Il sera relevé qu’alors que le jugement a mentionné que la société Sport Boutiq ne produisait pas d’élément comptable ou d’autre document établissant que la société Neon n’était pas son fournisseur, elle ne verse pas en cause d’appel plus d’éléments justifiant de sa relation avec la société Nike France.
La lettre du 14 mai 2019, annonçant la fin des relations commerciales à la société Sport Boutiq, est bien adressée par la société Neon, et vise bien la relation commerciale existant entre les sociétés Sport Boutiq et Neon.
Il résulte de ce qui précède que c’est bien la société Neon, et non la société Nike France, qui était le cocontractant de la société Sport Boutiq, ce que confirme le fait que celle-ci sollicite, dans le dispositif de ses conclusions devant la cour, de pouvoir ‘continuer d’acheter des produits de la marque Nike auprès de la société Nike European Operations Netherlands B.V (Neon) afin de les distribuer dans son magasin’.
Aussi, la société Nike France n’était pas le cocontractant de la société Sport Boutiq, et le jugement sera confirmé en ce qu’il a fait droit à la fin de non-recevoir soulevée.
Sur la demande reconventionnelle
La société Nrbv sollicite, dans le corps de ses conclusions seulement, que la société Sport Boutiq soit condamnée au paiement d’une amende civile, demande qui ne sera pas accueillie par la cour.

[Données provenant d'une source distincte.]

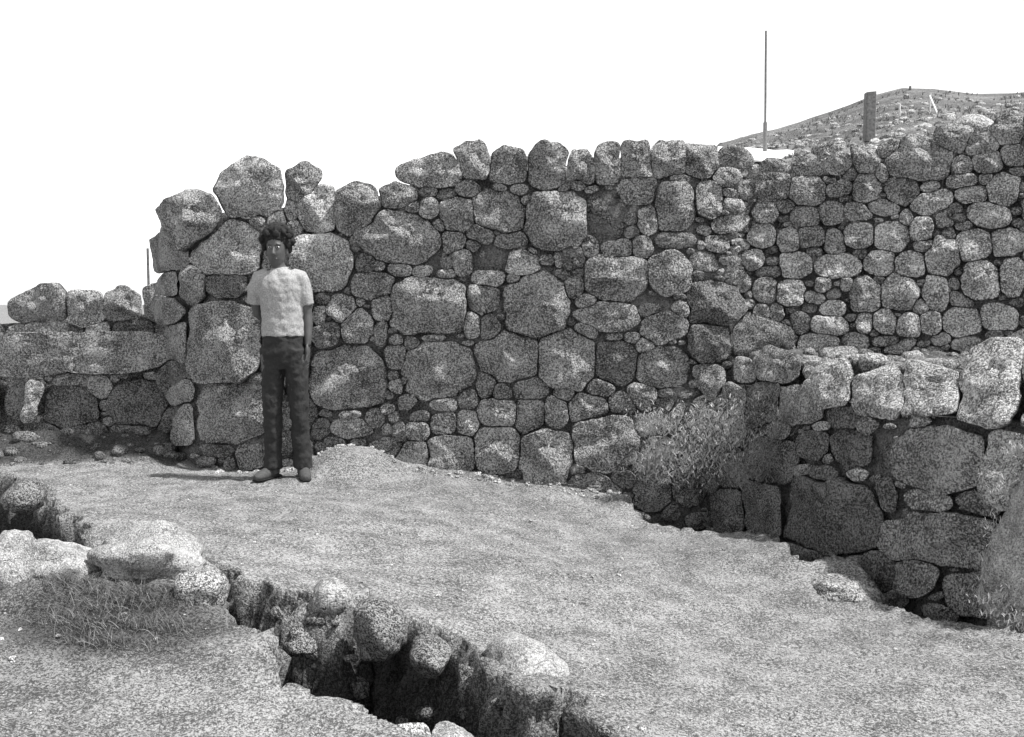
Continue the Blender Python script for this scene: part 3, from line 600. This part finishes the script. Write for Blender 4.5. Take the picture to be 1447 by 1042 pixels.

L’exercice d’un droit ne dégénère en abus qu’en cas de faute équipollente au dol qui n’est pas caractérisée en l’espèce à l’égard de la société Nrbv. Aussi, la société Nrbv sera déboutée de sa demande au titre de la procédure abusive.
Sur les autres demandes
Le jugement sera confirmé s’agissant des dépens, mais infirmé s’agissant des frais irrépétibles.
Succombant en son appel, la société Sport Boutiq sera condamnée au paiement des dépens d’appel. Il ne sera pas fait droit aux demandes présentées sur le fondement de l’article 700 du code de procédure civile.
PAR CES MOTIFS
La cour, statuant par arrêt contradictoire,
Confirme le jugement en toutes ses dispositions, sauf s’agissant des frais irrépétibles,
L’infirme de ce seul chef,
Déboute la société Nrbv de sa demande au titre de l’article 700 du code de procédure civile,
Déboute les parties de leurs autres demandes,
Condamne la société Sport Boutiq aux entiers dépens.
Prononcé publiquement par mise à disposition de l’arrêt au greffe de la cour, les parties en ayant été préalablement avisées dans les conditions prévues au deuxième alinéa de l’article 450 du code de procédure civile.
Signé par Monsieur François THOMAS, Président et par M. BELLANCOURT, Greffier, auquel la minute de la décision a été remise par le magistrat signataire.